Written request: Every line of the material below must be repeated exactly.

[start]

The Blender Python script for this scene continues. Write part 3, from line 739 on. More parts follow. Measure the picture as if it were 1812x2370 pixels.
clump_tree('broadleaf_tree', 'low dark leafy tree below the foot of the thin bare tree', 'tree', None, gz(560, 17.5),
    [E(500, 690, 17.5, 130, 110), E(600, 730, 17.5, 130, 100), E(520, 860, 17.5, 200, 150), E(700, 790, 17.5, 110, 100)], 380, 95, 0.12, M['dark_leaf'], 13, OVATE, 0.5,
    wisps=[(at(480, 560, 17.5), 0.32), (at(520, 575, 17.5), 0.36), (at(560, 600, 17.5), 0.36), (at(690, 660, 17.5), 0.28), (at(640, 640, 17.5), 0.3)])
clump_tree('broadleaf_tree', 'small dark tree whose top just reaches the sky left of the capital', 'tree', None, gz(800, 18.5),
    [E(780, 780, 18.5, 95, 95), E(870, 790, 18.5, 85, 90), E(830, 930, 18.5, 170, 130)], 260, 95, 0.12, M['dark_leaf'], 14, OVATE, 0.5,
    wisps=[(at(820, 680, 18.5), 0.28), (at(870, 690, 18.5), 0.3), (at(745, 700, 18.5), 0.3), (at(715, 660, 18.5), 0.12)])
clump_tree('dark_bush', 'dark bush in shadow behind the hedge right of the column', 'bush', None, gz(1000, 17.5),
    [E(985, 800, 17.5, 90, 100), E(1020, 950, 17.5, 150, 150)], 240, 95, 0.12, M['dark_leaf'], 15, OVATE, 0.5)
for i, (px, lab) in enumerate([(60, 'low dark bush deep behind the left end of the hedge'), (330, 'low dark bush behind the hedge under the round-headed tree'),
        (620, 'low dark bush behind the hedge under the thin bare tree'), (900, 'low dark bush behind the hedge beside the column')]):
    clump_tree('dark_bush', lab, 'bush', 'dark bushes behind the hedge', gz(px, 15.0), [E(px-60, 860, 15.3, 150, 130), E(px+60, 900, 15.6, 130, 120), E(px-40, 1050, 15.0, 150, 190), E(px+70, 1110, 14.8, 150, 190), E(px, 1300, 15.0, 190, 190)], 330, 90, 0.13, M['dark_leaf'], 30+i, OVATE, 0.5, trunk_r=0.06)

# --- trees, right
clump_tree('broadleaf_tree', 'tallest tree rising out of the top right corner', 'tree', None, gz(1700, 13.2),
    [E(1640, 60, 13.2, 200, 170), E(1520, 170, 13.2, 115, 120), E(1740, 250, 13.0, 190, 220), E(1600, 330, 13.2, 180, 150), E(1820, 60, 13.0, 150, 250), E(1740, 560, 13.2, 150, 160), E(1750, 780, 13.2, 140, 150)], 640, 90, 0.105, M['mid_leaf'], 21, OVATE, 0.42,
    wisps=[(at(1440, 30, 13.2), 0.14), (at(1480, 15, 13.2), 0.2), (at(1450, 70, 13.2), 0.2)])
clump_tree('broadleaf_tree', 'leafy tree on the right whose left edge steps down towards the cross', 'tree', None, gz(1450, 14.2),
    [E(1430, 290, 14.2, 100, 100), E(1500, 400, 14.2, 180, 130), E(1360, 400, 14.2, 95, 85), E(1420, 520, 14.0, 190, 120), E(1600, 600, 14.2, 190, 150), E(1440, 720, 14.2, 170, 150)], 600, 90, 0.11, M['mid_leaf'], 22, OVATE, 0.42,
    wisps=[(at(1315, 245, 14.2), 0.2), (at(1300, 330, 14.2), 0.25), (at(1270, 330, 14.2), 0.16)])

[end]

Solution:
The Blender Python script for this scene continues. Write part 3, from line 739 on. More parts follow. Measure the picture as if it were 1812x2370 pixels.
clump_tree('broadleaf_tree', 'low dark leafy tree below the foot of the thin bare tree', 'tree', None, gz(560, 17.5),
    [E(500, 690, 17.5, 130, 110), E(600, 730, 17.5, 130, 100), E(520, 860, 17.5, 200, 150), E(700, 790, 17.5, 110, 100)], 380, 95, 0.12, M['dark_leaf'], 13, OVATE, 0.5,
    wisps=[(at(480, 560, 17.5), 0.32), (at(520, 575, 17.5), 0.36), (at(560, 600, 17.5), 0.36), (at(690, 660, 17.5), 0.28), (at(640, 640, 17.5), 0.3)])
clump_tree('broadleaf_tree', 'small dark tree whose top just reaches the sky left of the capital', 'tree', None, gz(800, 18.5),
    [E(780, 780, 18.5, 95, 95), E(870, 790, 18.5, 85, 90), E(830, 930, 18.5, 170, 130)], 260, 95, 0.12, M['dark_leaf'], 14, OVATE, 0.5,
    wisps=[(at(820, 680, 18.5), 0.28), (at(870, 690, 18.5), 0.3), (at(745, 700, 18.5), 0.3), (at(715, 660, 18.5), 0.12)])
clump_tree('dark_bush', 'dark bush in shadow behind the hedge right of the column', 'bush', None, gz(1000, 17.5),
    [E(985, 800, 17.5, 90, 100), E(1020, 950, 17.5, 150, 150)], 240, 95, 0.12, M['dark_leaf'], 15, OVATE, 0.5)
for i, (px, lab) in enumerate([(60, 'low dark bush deep behind the left end of the hedge'), (330, 'low dark bush behind the hedge under the round-headed tree'),
        (620, 'low dark bush behind the hedge under the thin bare tree'), (900, 'low dark bush behind the hedge beside the column')]):
    clump_tree('dark_bush', lab, 'bush', 'dark bushes behind the hedge', gz(px, 15.0), [E(px-60, 860, 15.3, 150, 130), E(px+60, 900, 15.6, 130, 120), E(px-40, 1050, 15.0, 150, 190), E(px+70, 1110, 14.8, 150, 190), E(px, 1300, 15.0, 190, 190)], 330, 90, 0.13, M['dark_leaf'], 30+i, OVATE, 0.5, trunk_r=0.06)

# --- trees, right
clump_tree('broadleaf_tree', 'tallest tree rising out of the top right corner', 'tree', None, gz(1700, 13.2),
    [E(1640, 60, 13.2, 200, 170), E(1520, 170, 13.2, 115, 120), E(1740, 250, 13.0, 190, 220), E(1600, 330, 13.2, 180, 150), E(1820, 60, 13.0, 150, 250), E(1740, 560, 13.2, 150, 160), E(1750, 780, 13.2, 140, 150)], 640, 90, 0.105, M['mid_leaf'], 21, OVATE, 0.42,
    wisps=[(at(1440, 30, 13.2), 0.14), (at(1480, 15, 13.2), 0.2), (at(1450, 70, 13.2), 0.2)])
clump_tree('broadleaf_tree', 'leafy tree on the right whose left edge steps down towards the cross', 'tree', None, gz(1450, 14.2),
    [E(1430, 290, 14.2, 100, 100), E(1500, 400, 14.2, 180, 130), E(1360, 400, 14.2, 95, 85), E(1420, 520, 14.0, 190, 120), E(1600, 600, 14.2, 190, 150), E(1440, 720, 14.2, 170, 150)], 600, 90, 0.11, M['mid_leaf'], 22, OVATE, 0.42,
    wisps=[(at(1315, 245, 14.2), 0.2), (at(1300, 330, 14.2), 0.25), (at(1270, 330, 14.2), 0.16)])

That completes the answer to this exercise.